• [TASK OBJECTIVE]: Below are some entries. Transcribe the lines from the one holding "Model this scene" to the one holding "bpy.context.scene.camera = camera", inclusive, but not the pictures among them.

• [Scripts that build scenes]:
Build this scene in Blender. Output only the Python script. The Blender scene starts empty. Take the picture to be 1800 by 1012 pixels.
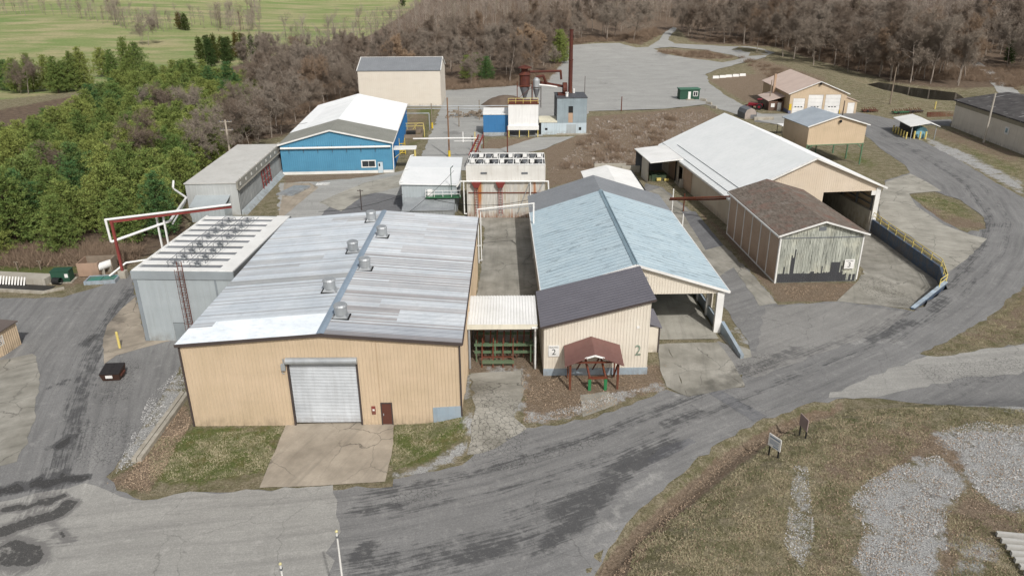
import bpy, math, random
import numpy as np
from mathutils import Matrix, Vector
from mathutils.geometry import delaunay_2d_cdt
R=math.radians
random.seed(7); rng=np.random.default_rng(11)
scene=bpy.context.scene
col=scene.collection
# ------------------------------------------------------------------ camera, sky, sun, exposure
CH=36.6; CF=1316.0; CT=R(22.98); CR_=R(0.35); CX=901.0
cam=bpy.data.cameras.new('camera'); cam.sensor_width=36; cam.lens=CF/1800*36
cam.shift_x=(900-CX)/1800; cam.clip_start=.5; cam.clip_end=6000
co=bpy.data.objects.new('camera',cam); col.objects.link(co); scene.camera=co
_X=Vector((1,0,0)); _Y=Vector((0,math.sin(CT),math.cos(CT)))
_xr=_X*math.cos(CR_)-_Y*math.sin(CR_); _yr=_X*math.sin(CR_)+_Y*math.cos(CR_); _zr=_xr.cross(_yr)
co.matrix_world=Matrix(((_xr.x,_yr.x,_zr.x,0),(_xr.y,_yr.y,_zr.y,0),(_xr.z,_yr.z,_zr.z,CH),(0,0,0,1)))
SUN_EL=R(44); SUN_AZ=R(22)      # azimuth measured from straight behind the camera towards the right
w=bpy.data.worlds.new('World'); scene.world=w; w.use_nodes=True
nt=w.node_tree; sky=nt.nodes.new('ShaderNodeTexSky'); sky.sky_type='NISHITA'; sky.sun_disc=False
sky.sun_elevation=SUN_EL; sky.sun_rotation=math.pi-SUN_AZ; sky.air_density=1.0; sky.dust_density=3.5; sky.ozone_density=.7
nt.nodes['Background'].inputs[1].default_value=.1
hs=nt.nodes.new('ShaderNodeHueSaturation'); hs.inputs['Saturation'].default_value=.38      # thin high cloud: a paler sky
nt.links.new(sky.outputs[0],hs.inputs['Color']); nt.links.new(hs.outputs[0],nt.nodes['Background'].inputs[0])
sd=Vector((math.cos(SUN_EL)*math.sin(SUN_AZ),-math.cos(SUN_EL)*math.cos(SUN_AZ),math.sin(SUN_EL)))
sl=bpy.data.lights.new('sun','SUN'); sl.energy=2.95; sl.angle=R(.8); sl.color=(1,.98,.95)
so=bpy.data.objects.new('sun',sl); col.objects.link(so); so.rotation_euler=sd.to_track_quat('Z','Y').to_euler()
vs=scene.view_settings; vs.view_transform='Standard'; vs.look='None'; vs.exposure=0.05; vs.gamma=1

# ------------------------------------------------------------------ terrain
def ss(t): t=np.clip(t,0,1); return t*t*(3-2*t)
def ray(px,py):
    u=(px-CX)/CF; v=(506-py)/CF
    cr,sr=math.cos(CR_),math.sin(CR_); u,v=u*cr+v*sr,-u*sr+v*cr
    c,s=math.cos(CT),math.sin(CT); return u,c+v*s,-s+v*c
def W(px,py,z=0.0):
    d=ray(px,py); t=(z-CH)/d[2]; return d[0]*t,d[1]*t
def project(x,y,z):
    c,s=math.cos(CT),math.sin(CT); zz=z-CH
    zc=y*c-zz*s; yc=y*s+zz*c; u=x/zc; v=yc/zc
    cr,sr=math.cos(CR_),math.sin(CR_); u,v=u*cr-v*sr,u*sr+v*cr
    return CX+CF*u,506-CF*v
def pdist(x,y,pl,closed=False):
    """distance to a polyline, with arc length of the nearest point and the side"""
    best=np.full(x.shape,1e18); S=np.zeros(x.shape); D=np.zeros(x.shape); acc=0
    n=len(pl); m=n if closed else n-1
    for i in range(m):
        ax,ay=pl[i]; bx,by=pl[(i+1)%n]; dx,dy=bx-ax,by-ay; L2=dx*dx+dy*dy+1e-9; L=math.sqrt(L2)
        t=np.clip(((x-ax)*dx+(y-ay)*dy)/L2,0,1); ex=x-ax-t*dx; ey=y-ay-t*dy; q=ex*ex+ey*ey
        k=q<best; best=np.where(k,q,best); S=np.where(k,acc+t*L,S); D=np.where(k,np.sign(dx*ey-dy*ex)*np.sqrt(q),D); acc+=L
    return np.sqrt(best),S,D
def inside(x,y,pg):
    c=np.zeros(x.shape,bool); n=len(pg)
    for i in range(n):
        ax,ay=pg[i]; bx,by=pg[(i+1)%n]
        k=((ay>y)!=(by>y))&(x<(bx-ax)*(y-ay)/((by-ay) if by!=ay else 1e-9)+ax); c^=k
    return c
def sdf(x,y,pg):
    d=pdist(x,y,pg,True)[0]; return np.where(inside(x,y,pg),d,-d)
DITCH=[W(*p) for p in [(1040,1060),(1062,1000),(1130,925),(1200,868),(1262,812),(1335,765),(1405,735),(1480,716)]]
BANK=[W(*p) for p in [(1020,1200),(1075,1010),(1140,935),(1210,878),(1270,825),(1345,775),(1420,742),(1560,705),(1900,690),(2400,800),(2400,1300)]]
BERM=[W(*p) for p in [(1310,100),(1400,122),(1480,146),(1540,166),(1600,184),(1680,190),(1760,186)]]
POND=[W(*p,-.6) for p in [(1520,150),(1560,162),(1620,177),(1665,180),(1695,173),(1680,163),(1600,154),(1545,145)]]
def h0(x,y):
    x=np.asarray(x,float); y=np.asarray(y,float); r=np.hypot(x,y)
    h=16*ss((y-290)/380)+34*ss((r-620)/600)+9*ss((x-60)/160)*ss((y-290)/160)
    h=h+1.5*ss((r-230)/90)*(np.sin(x*.021+1)+np.cos(y*.017+x*.006))*ss((r-330)/80)*1.2
    h=h+1.3*np.exp(-(((x+3.2)/3.2)**2+((y-57.5)/3.4)**2))
    d,_,_=pdist(x,y,DITCH); near=y<75
    h=h-np.where(near,.7*np.exp(-(d/.75)**2),0)
    h=h+np.where(near,1.1*ss(sdf(x,y,BANK)/4.0),0)
    d,_,_=pdist(x,y,BERM); h=h+1.6*np.exp(-(d/9)**2)*ss((x-60)/30)
    k=ss((sdf(x,y,POND)+6)/6); h=h*(1-k)-1.6*k
    return h
def hz(x,y): return float(h0(np.array([x]),np.array([y]))[0])
_T=np.geomspace(30,2600,150)
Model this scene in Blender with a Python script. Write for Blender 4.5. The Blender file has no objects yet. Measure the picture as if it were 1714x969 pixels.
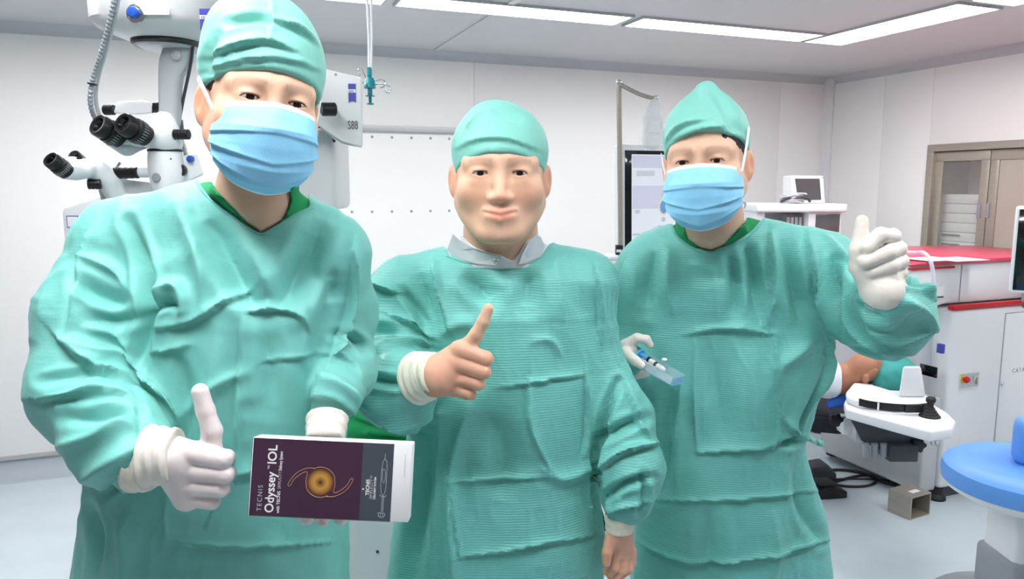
import bpy, bmesh, math, random, time
import numpy as np
from mathutils import Vector, Matrix

# ------------------------------------------------------------------ camera
FPX, CX, CY, CAM_Z = 1250.0, 857.0, 484.5, 1.55
PITCH = math.atan(172 / FPX)
cam_data = bpy.data.cameras.new('camera')
cam_data.sensor_fit = 'HORIZONTAL'; cam_data.sensor_width = 36.0
cam_data.lens = FPX / 1714 * 36.0
cam_data.clip_start = 0.05; cam_data.clip_end = 50
camera = bpy.data.objects.new('camera', cam_data)
bpy.context.scene.collection.objects.link(camera)
camera.location = (0, 0, CAM_Z)
camera.rotation_euler = (math.pi / 2 - PITCH, 0, 0)
bpy.context.scene.camera = camera

# ------------------------------------------------------------------ world, exposure
scn = bpy.context.scene
scn.view_settings.view_transform = 'Standard'
scn.view_settings.look = 'None'
scn.view_settings.exposure = 0.0
scn.view_settings.gamma = 1.0
scn.view_settings.use_curve_mapping = False
world = bpy.data.worlds.new('world'); scn.world = world
world.use_nodes = True
world.node_tree.nodes['Background'].inputs[0].default_value = (1.0, 0.995, 0.985, 1)
world.node_tree.nodes['Background'].inputs[1].default_value = 0.20
PANEL_EMIT = 16.5

# ------------------------------------------------------------------ pixel -> world (frame 1714 x 969)
_F = np.array([0, math.cos(PITCH), -math.sin(PITCH)])
_U = np.array([0, math.sin(PITCH), math.cos(PITCH)])
_R = np.array([1.0, 0, 0])
_C = np.array([0, 0, CAM_Z])
def ray(px, py): return _F + (px - CX) / FPX * _R - (py - CY) / FPX * _U
def P(px, py, d):                      # the point seen at a pixel at depth Y = d
    r = ray(px, py); return _C + r * (d / r[1])
def onz(px, py, z):                    # the point seen at a pixel on the level z
    r = ray(px, py); return _C + r * ((z - CAM_Z) / r[2])
def onplane(px, py, q, n):             # the point seen at a pixel on a plane
    r = ray(px, py); return _C + r * (np.dot(np.array(q) - _C, n) / np.dot(r, n))

# ------------------------------------------------------------------ mesh helpers
COL = bpy.context.scene.collection
def setp(o, label=None, cat=None, group=None, kind=None):
    if label: o['label'] = label
    if cat: o['category'] = cat
    if group: o['group'] = group
    if kind: o['kind'] = kind
    return o
def empty(name, loc=(0, 0, 0), label=None, cat=None, group=None):
    o = bpy.data.objects.new(name, None); COL.objects.link(o)
    o.location = loc; o.empty_display_size = 0.1
    bpy.context.view_layer.update()
    return setp(o, label, cat, group)
def link(name, me, m=None, parent=None):
    o = bpy.data.objects.new(name, me); COL.objects.link(o)
    if m is not None:
        me.materials.clear()
        for k in (m if isinstance(m, (list, tuple)) else [m]): me.materials.append(k)
    if parent is not None:
        o.parent = parent
        o.matrix_parent_inverse = parent.matrix_world.inverted()
    return o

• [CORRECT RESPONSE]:
Model this scene in Blender with a Python script. Write for Blender 4.5. The Blender file has no objects yet. Measure the picture as if it were 1714x969 pixels.
import bpy, bmesh, math, random, time
import numpy as np
from mathutils import Vector, Matrix

# ------------------------------------------------------------------ camera
FPX, CX, CY, CAM_Z = 1250.0, 857.0, 484.5, 1.55
PITCH = math.atan(172 / FPX)
cam_data = bpy.data.cameras.new('camera')
cam_data.sensor_fit = 'HORIZONTAL'; cam_data.sensor_width = 36.0
cam_data.lens = FPX / 1714 * 36.0
cam_data.clip_start = 0.05; cam_data.clip_end = 50
camera = bpy.data.objects.new('camera', cam_data)
bpy.context.scene.collection.objects.link(camera)
camera.location = (0, 0, CAM_Z)
camera.rotation_euler = (math.pi / 2 - PITCH, 0, 0)
bpy.context.scene.camera = camera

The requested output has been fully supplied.